<header> [h=1]Most unbelievable part of Te'o saga? Swarbrick's trust in him[/h]
By
Gregg Doyel | National Columnist
<time pubdate="" datetime="2013-01-17T04:09:00Z">Jan. 16, 2013 11:09 PM ET</time>
</header>
Notre Dame people bought it. They bought the whole damn thing. Manti Te'o told them about his girlfriend, and they bought it. He told them she was injured in a car crash. Then dying of leukemia. Then she died, and not just during the football season but six
hours after his grandmother died.
Notre Dame bought it.
And Notre Dame is buying it still.
The story of Te'o that we heard all fall fell apart Wednesday thanks to some absurdly thorough reporting by Deadspin. The girlfriend didn't die six hours after his grandmother. She didn't have leukemia. She wasn't in a car crash.
She wasn't
real.
Where we go from here, nobody knows. What happens next is mysterious, disconcerting territory. Te'o has yet to speak, other than to put out a statement that said he was the victim of the hoax.
"I was the victim ..." Te'o said in the statement. "It further pains me that the grief I felt ... [was] in any way deepened by what I believed to be another significant loss in my life."
Notre Dame believes it. Notre Dame believes every last piece of it. We know that because the school trotted out athletics director Jack Swarbrick to meet the media Wednesday night and Swarbrick uttered gem after gem, like this one:
"Nothing I've learned has shaken my faith in Manti Te'o one iota," he said.
The facts of this case are literally unbelievable, though I will leave myself some wiggle room to say the following, and to say it sincerely:
Nothing about this story has been comprehensible, or logical, and that extends to what happens next. I cannot comprehend Manti Te'o saying anything that could make me believe he was a victim. That doesn't mean such a tale cannot be told. It just means I can't conjure it in my head. You could give me three months to come up with a legitimate ending for this story that explains how Manti Te'o didn't know that his "girlfriend" of three years was a hoax.
And after three months, this is what I would write:
"..."
I can't do it. Maybe Te'o can. Maybe Te'o will meet the media on Thursday and tell a story so convincing, so believable, that I'm rushing to my laptop to try to scrub this story, the one you're reading now, from the Internet.
But I doubt it'll happen that way because this story, his story, strains the limits of belief. It strains my belief, and yours. I've been reading you -- on message boards and Twitter -- and you don't believe Te'o, either.
Notre Dame believes him.
"It does fully line up," Swarbrick said of Te'o's story about the hoax.
People who don't believe Te'o? Swarbrick has something to say to them.

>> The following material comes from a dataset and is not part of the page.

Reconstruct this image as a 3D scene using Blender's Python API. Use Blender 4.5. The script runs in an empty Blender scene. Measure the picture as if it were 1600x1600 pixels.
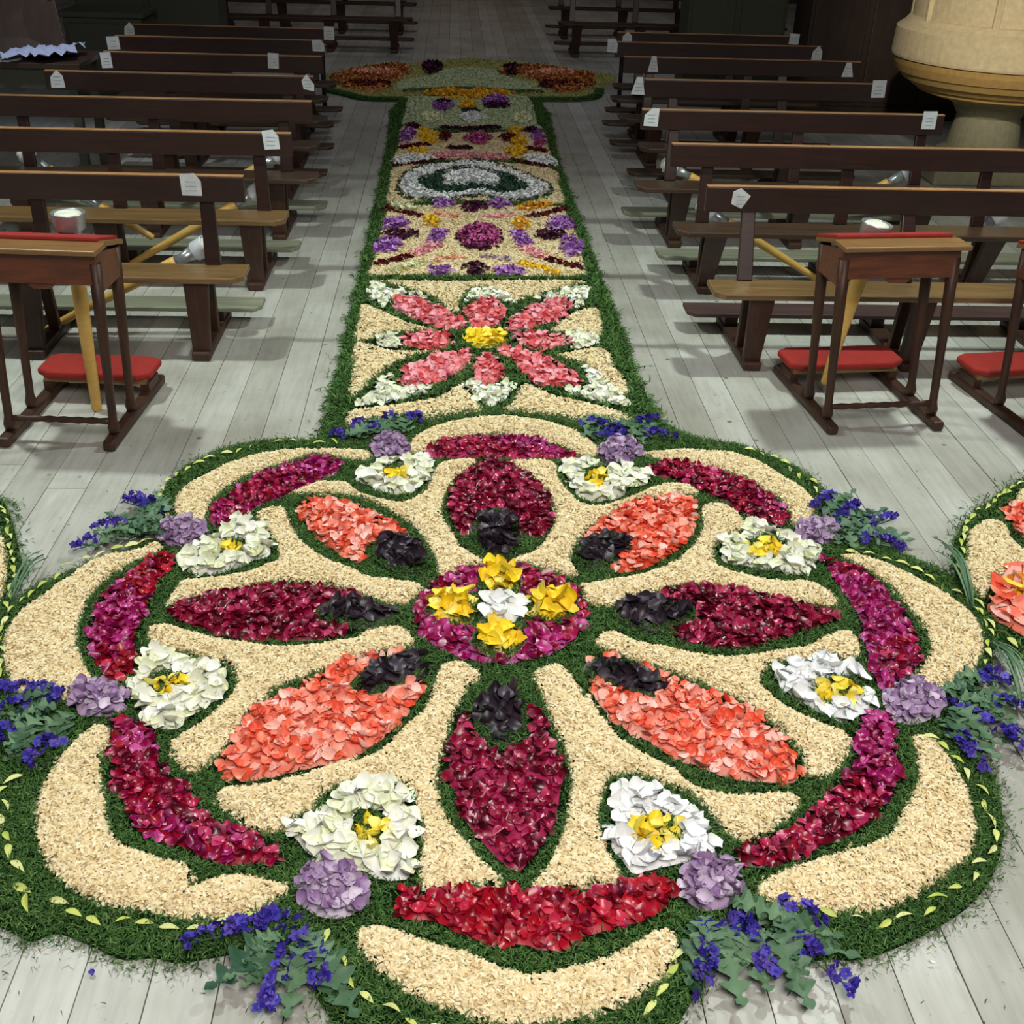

"Then you don't know Manti, is my answer," he said.
Mine, too.
As for Swarbrick, he had better be right. The USS Manti Te'o has just entered unseen waters, and Jack Swarbrick attached himself to the hull. If this ship goes down, it takes Swarbrick down too. We'll never forget the 30 minutes he spent trying to convince us that the world really --
really -- is flat.
Swarbrick was pushed just once during the news conference, when he was gently challenged on his assertion that Te'o and his girlfriend had "exclusively an online relationship."
That doesn't jibe with
this story in the South Bend Tribune, which in addition to being the paper in Swarbrick's hometown, also had this story circulating Wednesday on Twitter thanks to a passage that describes, in detail, the time Te'o first laid eyes on his girlfriend.
"Lennay Kekua," the story says of the fictitious girlfriend, "was a Stanford student and Cardinal football fan when the two exchanged glances, handshakes and phone numbers that fateful weekend three seasons ago."
The two exchanged glances, handshakes ...
Swarbrick was asked about that, and he had no answer. Because there is no answer, other than to make like an ostrich, stick your head in the sand and pretend the question doesn't exist. Swarbrick said there were "several meetings" set up between Te'o and Kekua, including in the state of Hawaii, but Kekua never showed up. Yet Te'o continued the relationship, presumably. And Swarbrick bought the story, definitely.
The news conference hit its nadir when Swarbrick started a sentence before breaking down:
"The thing I'm most sad about is ..." Swarbrick paused, sipped from a cup of tea, composed himself and forged ahead. "The single most trusting human being I've ever met will never be able to trust again in his life."
Single most trusting human being? Manti Te'o?
I would suggest someone else takes that trophy.